▶ [PROBLEM DESCRIPTION] Copy everything from the line with "Write the bpy" down to the line with "return n.outputs[0]", inclusive of both, exactly as written; leave out all pictures.

▶ [PROVIDED DATA]
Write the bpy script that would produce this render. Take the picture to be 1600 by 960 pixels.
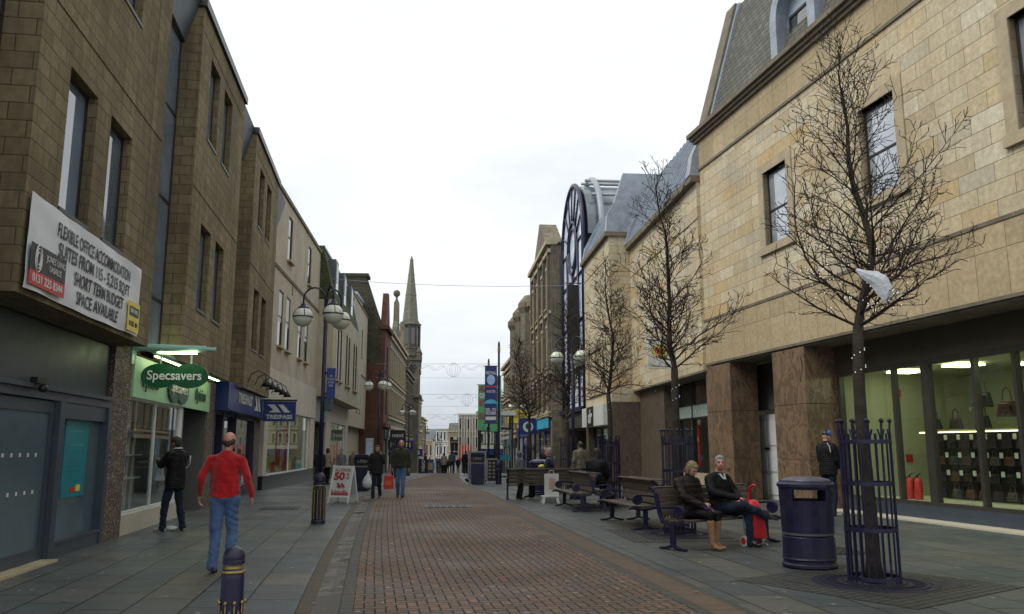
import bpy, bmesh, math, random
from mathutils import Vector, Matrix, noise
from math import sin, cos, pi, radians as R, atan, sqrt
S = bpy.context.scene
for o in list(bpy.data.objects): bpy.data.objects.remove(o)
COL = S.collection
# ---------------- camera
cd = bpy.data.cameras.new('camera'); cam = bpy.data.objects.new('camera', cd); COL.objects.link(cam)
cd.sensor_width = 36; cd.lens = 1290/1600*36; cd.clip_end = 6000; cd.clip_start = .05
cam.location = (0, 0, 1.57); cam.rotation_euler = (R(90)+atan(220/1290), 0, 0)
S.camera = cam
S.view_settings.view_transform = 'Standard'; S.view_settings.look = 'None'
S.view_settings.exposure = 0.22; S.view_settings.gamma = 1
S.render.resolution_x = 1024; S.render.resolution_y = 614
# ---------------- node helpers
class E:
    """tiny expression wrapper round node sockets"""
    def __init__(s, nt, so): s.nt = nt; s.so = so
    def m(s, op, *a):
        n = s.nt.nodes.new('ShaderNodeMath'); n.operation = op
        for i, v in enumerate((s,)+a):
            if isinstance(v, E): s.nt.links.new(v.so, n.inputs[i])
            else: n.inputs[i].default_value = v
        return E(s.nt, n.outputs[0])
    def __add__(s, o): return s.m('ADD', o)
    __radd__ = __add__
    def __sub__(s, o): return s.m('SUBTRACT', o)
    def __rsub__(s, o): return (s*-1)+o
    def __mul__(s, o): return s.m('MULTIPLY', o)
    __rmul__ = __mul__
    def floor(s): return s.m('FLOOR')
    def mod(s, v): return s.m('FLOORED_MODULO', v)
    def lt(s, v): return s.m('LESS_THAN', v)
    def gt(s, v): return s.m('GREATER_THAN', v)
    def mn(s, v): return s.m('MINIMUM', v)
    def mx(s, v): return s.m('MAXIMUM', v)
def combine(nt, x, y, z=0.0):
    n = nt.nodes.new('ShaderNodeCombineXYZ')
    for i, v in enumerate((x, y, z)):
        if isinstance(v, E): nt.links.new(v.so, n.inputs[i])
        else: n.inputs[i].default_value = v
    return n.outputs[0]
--
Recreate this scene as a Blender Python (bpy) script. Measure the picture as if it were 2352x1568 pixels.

▶ [COMPLETED TASK]
Write the bpy script that would produce this render. Take the picture to be 1600 by 960 pixels.
import bpy, bmesh, math, random
from mathutils import Vector, Matrix, noise
from math import sin, cos, pi, radians as R, atan, sqrt
S = bpy.context.scene
for o in list(bpy.data.objects): bpy.data.objects.remove(o)
COL = S.collection
# ---------------- camera
cd = bpy.data.cameras.new('camera'); cam = bpy.data.objects.new('camera', cd); COL.objects.link(cam)
cd.sensor_width = 36; cd.lens = 1290/1600*36; cd.clip_end = 6000; cd.clip_start = .05
cam.location = (0, 0, 1.57); cam.rotation_euler = (R(90)+atan(220/1290), 0, 0)
S.camera = cam
S.view_settings.view_transform = 'Standard'; S.view_settings.look = 'None'
S.view_settings.exposure = 0.22; S.view_settings.gamma = 1
S.render.resolution_x = 1024; S.render.resolution_y = 614
# ---------------- node helpers
class E:
    """tiny expression wrapper round node sockets"""
    def __init__(s, nt, so): s.nt = nt; s.so = so
    def m(s, op, *a):
        n = s.nt.nodes.new('ShaderNodeMath'); n.operation = op
        for i, v in enumerate((s,)+a):
            if isinstance(v, E): s.nt.links.new(v.so, n.inputs[i])
            else: n.inputs[i].default_value = v
        return E(s.nt, n.outputs[0])
    def __add__(s, o): return s.m('ADD', o)
    __radd__ = __add__
    def __sub__(s, o): return s.m('SUBTRACT', o)
    def __rsub__(s, o): return (s*-1)+o
    def __mul__(s, o): return s.m('MULTIPLY', o)
    __rmul__ = __mul__
    def floor(s): return s.m('FLOOR')
    def mod(s, v): return s.m('FLOORED_MODULO', v)
    def lt(s, v): return s.m('LESS_THAN', v)
    def gt(s, v): return s.m('GREATER_THAN', v)
    def mn(s, v): return s.m('MINIMUM', v)
    def mx(s, v): return s.m('MAXIMUM', v)
def combine(nt, x, y, z=0.0):
    n = nt.nodes.new('ShaderNodeCombineXYZ')
    for i, v in enumerate((x, y, z)):
        if isinstance(v, E): nt.links.new(v.so, n.inputs[i])
        else: n.inputs[i].default_value = v
    return n.outputs[0]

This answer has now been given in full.